Supplied material:
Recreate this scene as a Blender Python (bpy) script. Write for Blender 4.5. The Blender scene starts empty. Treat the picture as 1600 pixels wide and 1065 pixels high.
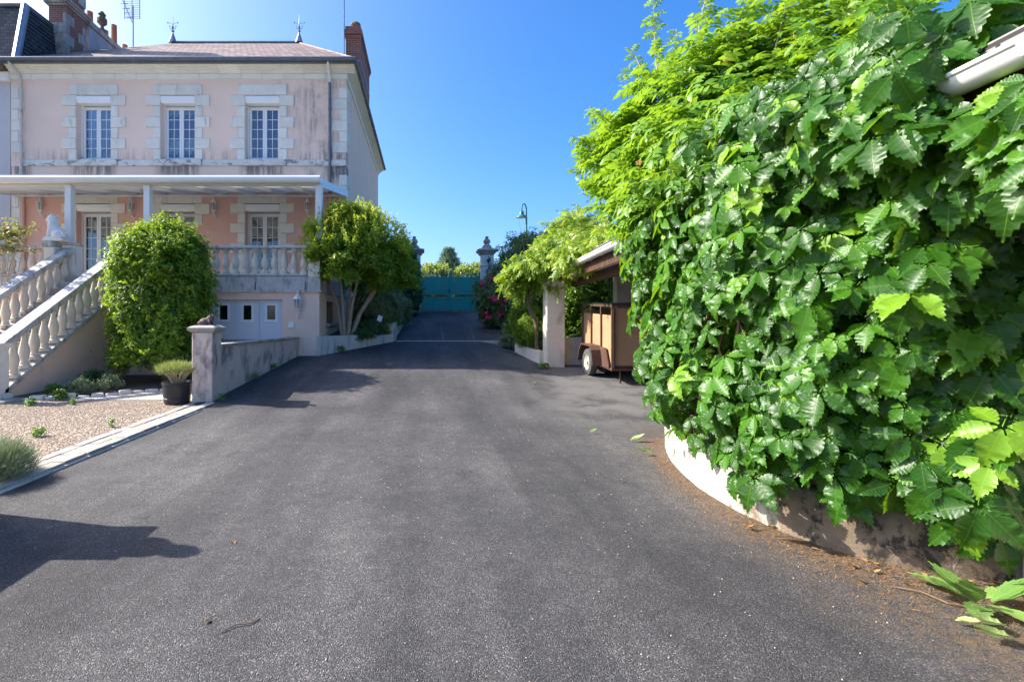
import bpy, math, random
import numpy as np
from mathutils import Vector, Matrix
random.seed(7); rng = np.random.default_rng(11)
R = math.radians; PI = math.pi
scene = bpy.context.scene
COL = scene.collection

# ------------------------------------------------------------ camera, sky, sun, exposure
EYE = 1.55; FPX = 760.0; PX0 = 665.0; PY0 = 498.0
cam = bpy.data.cameras.new('camera'); cam_ob = bpy.data.objects.new('camera', cam); COL.objects.link(cam_ob)
cam_ob.location = (0, 0, EYE); cam_ob.rotation_euler = (R(90), 0, 0)
cam.sensor_width = 36; cam.lens = FPX * 36 / 1600
cam.shift_x = (800 - PX0) / 1600; cam.shift_y = -(532.5 - PY0) / 1600
cam.clip_start = .05; cam.clip_end = 2000
scene.camera = cam_ob
LIGHT = Vector((1.27, -0.28, -1.0)).normalized()          # the way the sunlight travels
SUN_EL = math.asin(-LIGHT.z); SUN_AZ = math.atan2(-LIGHT.x, -LIGHT.y)   # from +Y towards +X
world = bpy.data.worlds.new('World'); scene.world = world; world.use_nodes = True
wn = world.node_tree; wn.nodes.clear()
wo = wn.nodes.new('ShaderNodeOutputWorld'); wb = wn.nodes.new('ShaderNodeBackground'); ws = wn.nodes.new('ShaderNodeTexSky')
ws.sky_type = 'NISHITA'; ws.sun_disc = False; ws.sun_elevation = SUN_EL; ws.sun_rotation = SUN_AZ
ws.altitude = 0; ws.air_density = 0.8; ws.dust_density = 2.9; ws.ozone_density = 4.5
wh = wn.nodes.new('ShaderNodeHueSaturation'); wh.inputs['Saturation'].default_value = 1.32; wh.inputs['Hue'].default_value = .503
wn.links.new(ws.outputs[0], wh.inputs['Color']); wn.links.new(wh.outputs[0], wb.inputs[0]); wn.links.new(wb.outputs[0], wo.inputs[0])
wb.inputs[1].default_value = 0.088
sun = bpy.data.lights.new('sun', 'SUN'); sun.energy = 2.65; sun.angle = R(.53); sun.color = (1, .94, .84)
sun_ob = bpy.data.objects.new('sun', sun); COL.objects.link(sun_ob); sun_ob.location = (-20, 5, 20)
sun_ob.rotation_euler = LIGHT.to_track_quat('-Z', 'Y').to_euler()
scene.view_settings.view_transform = 'Standard'; scene.view_settings.look = 'None'
scene.view_settings.gamma = 1; scene.view_settings.use_curve_mapping = False
scene.view_settings.exposure = 2.1
scene.render.engine = 'CYCLES'
scene.cycles.max_bounces = 8; scene.cycles.transparent_max_bounces = 16; scene.cycles.use_denoising = True

def U(px, Y): return (px - PX0) / FPX * Y                  # metres right of the camera axis at depth Y
def W(py, Y): return EYE + (PY0 - py) / FPX * Y            # height at depth Y

# ------------------------------------------------------------ mesh builder
class MB:
    def __init__(s): s.v = []; s.f = []
    def add(s, vs, fs):
        o = len(s.v); s.v += [tuple(p) for p in vs]; s.f += [tuple(i + o for i in f) for f in fs]; return s
    def box(s, x0, x1, y0, y1, z0, z1):
        return s.add([(x0,y0,z0),(x1,y0,z0),(x1,y1,z0),(x0,y1,z0),(x0,y0,z1),(x1,y0,z1),(x1,y1,z1),(x0,y1,z1)],
              [(0,3,2,1),(4,5,6,7),(0,1,5,4),(1,2,6,5),(2,3,7,6),(3,0,4,7)])
    def cbox(s, x0, x1, y0, y1, z0, z1, c=.01):                # box with chamfered edges
        vs = []; idx = {}
        xs = (x0, x1); ys = (y0, y1); zs = (z0, z1)
        for i in (0,1):
            for j in (0,1):
                for k in (0,1):
                    a, b, d = (1-2*i)*c, (1-2*j)*c, (1-2*k)*c
                    for ax, p in enumerate(((xs[i], ys[j]+b, zs[k]+d), (xs[i]+a, ys[j], zs[k]+d), (xs[i]+a, ys[j]+b, zs[k]))):
                        idx[i,j,k,ax] = len(vs); vs.append(p)
        fs = []
        for i in (0,1):
            q = [idx[i,0,0,0], idx[i,1,0,0], idx[i,1,1,0], idx[i,0,1,0]]; fs.append(q if i else q[::-1])
            q = [idx[0,i,0,1], idx[0,i,1,1], idx[1,i,1,1], idx[1,i,0,1]]; fs.append(q if i else q[::-1])
            q = [idx[0,0,i,2], idx[1,0,i,2], idx[1,1,i,2], idx[0,1,i,2]]; fs.append(q if i else q[::-1])
        for i in (0,1):
            for j in (0,1):
                q = [idx[i,j,0,0], idx[i,j,1,0], idx[i,j,1,1], idx[i,j,0,1]]; fs.append(q if (i+j)%2 else q[::-1])
                q = [idx[i,0,j,0], idx[i,0,j,2], idx[i,1,j,2], idx[i,1,j,0]]; fs.append(q if (i+j)%2 else q[::-1])
                q = [idx[0,i,j,1], idx[1,i,j,1], idx[1,i,j,2], idx[0,i,j,2]]; fs.append(q if (i+j)%2 else q[::-1])
        for i in (0,1):
            for j in (0,1):
                for k in (0,1):
                    q = [idx[i,j,k,0], idx[i,j,k,1], idx[i,j,k,2]]; fs.append(q if (i+j+k)%2 else q[::-1])
        return s.add(vs, fs)
    def tube(s, pts, rad, n=8, cap=True):
        pts = [Vector(p) for p in pts]; m = len(pts)
        if not hasattr(rad, '__len__'): rad = [rad]*m
        t0 = (pts[1]-pts[0]).normalized(); u = t0.orthogonal().normalized(); vs = []
        for i, p in enumerate(pts):
            t = (pts[min(i+1,m-1)]-pts[max(i-1,0)])
            t = t.normalized() if t.length > 1e-9 else t0
            u = (u - t*u.dot(t)); u = u.normalized() if u.length > 1e-6 else t.orthogonal().normalized()
            w = t.cross(u)
            for k in range(n):
                a = 2*PI*k/n; vs.append(p + (u*math.cos(a) + w*math.sin(a))*rad[i])
        fs = [(i*n+k, i*n+(k+1)%n, (i+1)*n+(k+1)%n, (i+1)*n+k) for i in range(m-1) for k in range(n)]
        if cap: fs += [tuple(range(n))[::-1], tuple((m-1)*n+k for k in range(n))]
        return s.add(vs, fs)
    def lathe(s, prof, c=(0,0,0), n=16, sq=False):             # prof: (radius, z); sq = square section
        vs = []; m = len(prof)
        for r, z in prof:
            for k in range(n):
                a = 2*PI*(k+.5)/n; q = r
                if sq: q = r/max(abs(math.cos(a)), abs(math.sin(a)))
                vs.append((c[0]+q*math.cos(a), c[1]+q*math.sin(a), c[2]+z))
        fs = [(i*n+k, i*n+(k+1)%n, (i+1)*n+(k+1)%n, (i+1)*n+k) for i in range(m-1) for k in range(n)]
        fs += [tuple(range(n))[::-1], tuple((m-1)*n+k for k in range(n))]
        return s.add(vs, fs)
    def prism(s, poly, a, b, ax='x'):                          # polygon extruded along an axis
        n = len(poly)
        def P(q, t): return {'x': (t,q[0],q[1]), 'y': (q[0],t,q[1]), 'z': (q[0],q[1],t)}[ax]
        vs = [P(q,a) for q in poly] + [P(q,b) for q in poly]
        fs = [tuple(range(n))[::-1], tuple(range(n,2*n))] + [(i,(i+1)%n,n+(i+1)%n,n+i) for i in range(n)]
        return s.add(vs, fs)
    def sphere(s, c, r, n=12, m=8):
        if not hasattr(r,'__len__'): r = (r,r,r)
        prof = [(math.sin(PI*i/m), -math.cos(PI*i/m)) for i in range(m+1)]
        vs = [(c[0],c[1],c[2]-r[2])] + [(c[0]+r[0]*p*math.cos(2*PI*k/n), c[1]+r[1]*p*math.sin(2*PI*k/n), c[2]+r[2]*z) for p,z in prof[1:-1] for k in range(n)] + [(c[0],c[1],c[2]+r[2])]
        fs = [(0,1+(k+1)%n,1+k) for k in range(n)]
        fs += [(1+i*n+k,1+i*n+(k+1)%n,1+(i+1)*n+(k+1)%n,1+(i+1)*n+k) for i in range(m-2) for k in range(n)]
        b = 1+(m-2)*n; fs += [(b+k,b+(k+1)%n,len(vs)-1) for k in range(n)]
        return s.add(vs, fs)
    def mesh(s, name, mat, smooth=False):
        me = bpy.data.meshes.new(name); me.from_pydata(s.v, [], s.f); me.update()
        import bmesh
        b = bmesh.new(); b.from_mesh(me); bmesh.ops.recalc_face_normals(b, faces=b.faces); b.to_mesh(me); b.free()
        me.materials.append(mat)
        if smooth:
            me.polygons.foreach_set('use_smooth', [True]*len(me.polygons)); me.set_sharp_from_angle(angle=R(smooth if smooth is not True else 40))
        return me
    def build(s, name, mat, parent=None, smooth=False, **props):
        return link(name, s.mesh(name, mat, smooth), parent, **props)

def link(name, me, parent=None, matrix=None, **props):
    o = bpy.data.objects.new(name, me); COL.objects.link(o)
    if matrix is not None: o.matrix_basis = matrix
    if parent is not None:
        o.parent = parent
        o.matrix_parent_inverse = WM[parent.name].inverted()
        WM[o.name] = WM[parent.name] @ o.matrix_parent_inverse @ o.matrix_basis
    else: WM[o.name] = o.matrix_basis.copy()
    for k, v in props.items(): o[k] = v
    return o
WM = {}
def thing(name, loc, label, cat, group=None):
    o = bpy.data.objects.new(name, None); COL.objects.link(o); o.location = loc; o.empty_display_size = .2
    WM[o.name] = Matrix.Translation(loc); o['label'] = label; o['category'] = cat
    if group: o['group'] = group
    return o
def T(x, y, z, rz=0, s=1, rx=0, ry=0):
    S = Matrix.Diagonal((s,s,s,1)) if not hasattr(s,'__len__') else Matrix.Diagonal((*s,1))
    return Matrix.Translation((x,y,z)) @ Matrix.Rotation(rz,4,'Z') @ Matrix.Rotation(ry,4,'Y') @ Matrix.Rotation(rx,4,'X') @ S
def npmesh(name, V, F, mat, uv=None, rnd=None, smooth=True):
    me = bpy.data.meshes.new(name); V = np.asarray(V, np.float32); F = np.asarray(F, np.int32)
    me.vertices.add(len(V)); me.vertices.foreach_set('co', V.ravel())
    k = F.shape[1]; me.loops.add(F.size); me.loops.foreach_set('vertex_index', F.ravel())
    me.polygons.add(len(F)); me.polygons.foreach_set('loop_start', np.arange(0, F.size, k, dtype=np.int32))
    if smooth: me.polygons.foreach_set('use_smooth', np.ones(len(F), bool))
    if uv is not None:
        l = me.uv_layers.new(name='UVMap'); l.data.foreach_set('uv', np.asarray(uv, np.float32)[F.ravel()].ravel())
    if rnd is not None:
        a = me.attributes.new('rnd', 'FLOAT', 'POINT'); a.data.foreach_set('value', np.asarray(rnd, np.float32))
    me.update(calc_edges=True); me.validate(); me.materials.append(mat); return me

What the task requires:
Extract, word for word, each line from the top of the data down to and including the line with "COL = scene.collection"; skip the pictures.

Reply to the task:
Recreate this scene as a Blender Python (bpy) script. Write for Blender 4.5. The Blender scene starts empty. Treat the picture as 1600 pixels wide and 1065 pixels high.
import bpy, math, random
import numpy as np
from mathutils import Vector, Matrix
random.seed(7); rng = np.random.default_rng(11)
R = math.radians; PI = math.pi
scene = bpy.context.scene
COL = scene.collection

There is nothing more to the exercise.